Z wielką pompą rozpoczęła się na paryskich Polach Elizejskich trzydniowa wizyta króla Karola III we Francji. Brytyjski monarcha i prezydent Emmanuel Macron uczestniczyli wspólnie w ceremonii zapalenia znicza na Grobie Nieznanego Żołnierza pod Łukiem Triumfalnym.
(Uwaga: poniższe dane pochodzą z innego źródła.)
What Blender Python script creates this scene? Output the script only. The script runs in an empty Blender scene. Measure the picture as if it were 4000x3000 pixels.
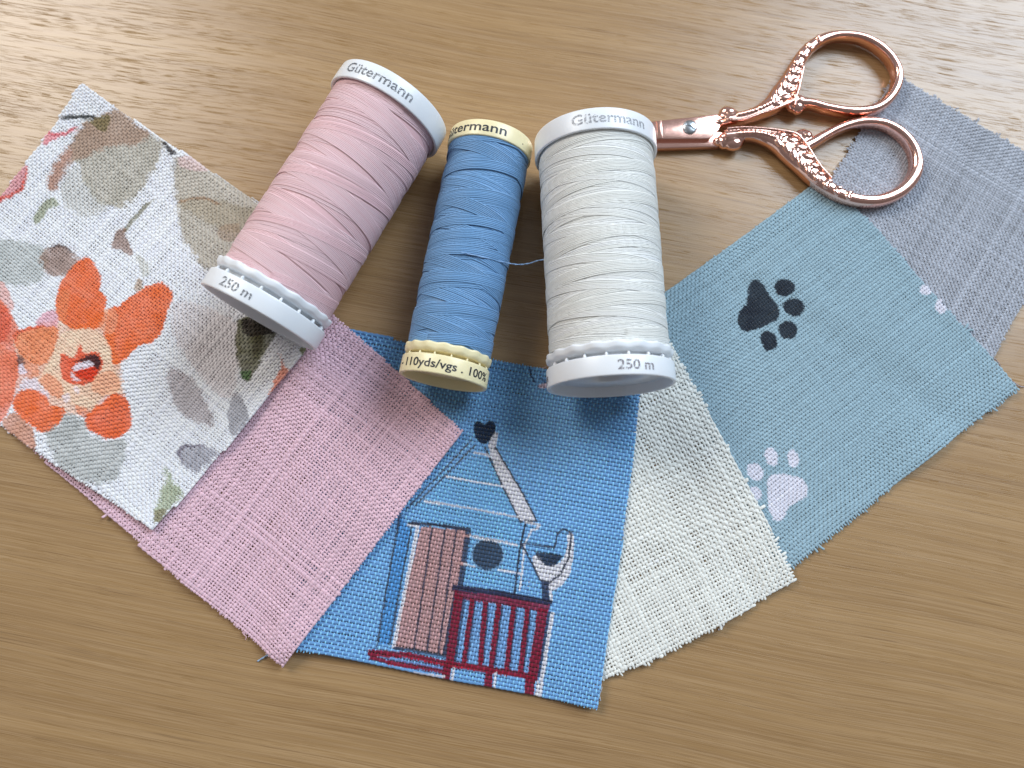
import bpy, bmesh, math
import numpy as np
from mathutils import Matrix, Vector, Euler

MM = 0.001
rng = np.random.default_rng(7)
SC = bpy.context.scene
COL = SC.collection

# ------------------------------------------------------------------ camera
TILT, DIST, FPX = math.radians(9.2), 170.12, 3000.0
cam_pos = np.array([0, -DIST * math.sin(TILT), DIST * math.cos(TILT)])
cd = bpy.data.cameras.new('camera')
cd.sensor_width = 36.0
cd.lens = 27.0
cd.clip_start = 0.005
cd.clip_end = 20.0
cd.dof.use_dof = True
cd.dof.focus_distance = 0.160
cd.dof.aperture_fstop = 13.0
cam = bpy.data.objects.new('camera', cd)
cam.location = cam_pos * MM
cam.rotation_euler = (TILT, 0, 0)
COL.objects.link(cam)
SC.camera = cam

# ------------------------------------------------------------------ world and lamps
SC.view_settings.view_transform = 'Standard'
SC.view_settings.look = 'None'
SC.view_settings.exposure = 0.0
SC.view_settings.gamma = 1.0
W = bpy.data.worlds.new('World')
SC.world = W
W.use_nodes = True
wn, wl = W.node_tree.nodes, W.node_tree.links
bg = wn['Background']
tc = wn.new('ShaderNodeTexCoord')
sp = wn.new('ShaderNodeSeparateXYZ')
wl.new(tc.outputs['Generated'], sp.inputs[0])
# a dim room: darker behind the photographer, lighter towards the windows (+y)
mr = wn.new('ShaderNodeMapRange')
mr.inputs['From Min'].default_value = -0.7
mr.inputs['From Max'].default_value = 0.9
wl.new(sp.outputs['Y'], mr.inputs['Value'])
cr = wn.new('ShaderNodeValToRGB')
cr.color_ramp.elements[0].color = (0.30, 0.29, 0.30, 1)
cr.color_ramp.elements[1].color = (0.62, 0.64, 0.70, 1)
wl.new(mr.outputs['Result'], cr.inputs['Fac'])
wl.new(cr.outputs['Color'], bg.inputs['Color'])
bg.inputs['Strength'].default_value = 0.50


def area(name, loc, target, sx, sy, power, color):
    l = bpy.data.lights.new(name, 'AREA')
    l.shape = 'RECTANGLE'
    l.size, l.size_y = sx, sy
    l.energy = power
    l.color = color
    o = bpy.data.objects.new(name, l)
    o.location = loc
    d = Vector(target) - Vector(loc)
    o.rotation_euler = d.to_track_quat('-Z', 'Y').to_euler()
    COL.objects.link(o)
    return o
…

Na wieczór zaplanowano uroczystą kolację w Wersalu.

Pałac Elizejski nie kryje, że prezydent Emmanuel Macron chce - mimo brexitu - zacieśnić współpracę wojskową z Wielką Brytanią, szczególnie w kontekście agresywnej polityki Rosji, bo z powodów historycznych Niemcy nie są dziś militarną potęgą, nie dysponują też bronią atomową.

Przewidziane zostały spotkania Karola III i Macrona z żołnierzami obu krajów oraz przelot francuskich i brytyjskich samolotów wojskowych nad Polami Elizejskimi.

Później królewska para zaproszona została na obiad do Pałacu Elizejskiego, a wieczorem na wystawną kolację do królewskiego pałacu w Wersalu, by złagodzić napięcia na osi Paryż-Londyn, które pojawiły się po brexicie.

Paryscy komentatorzy przypominają, że Macron zaprosił Karola III do Francji już w marcu, ale lokator Pałacu Elizejskiego musiał w ostatniej chwili wycofać to zaproszenie, bo we Francji trwały zamieszki i służby obawiały się, że nie będzie można zagwarantować bezpieczeństwa brytyjskiego monarchy.

Dlatego też teraz Karol III i królowa Kamila przyjmowani są z jeszcze większą pompą niż było to planowane pół roku temu.

Ponad 160 gościom, wśród których znajduje się m.in. wokalista grupy The Rolling Stones Mick Jagger oraz słynny brytyjski aktor Hugh Grant, zaserwowane zostaną m.in. bardzo rzadkie błękitne homary.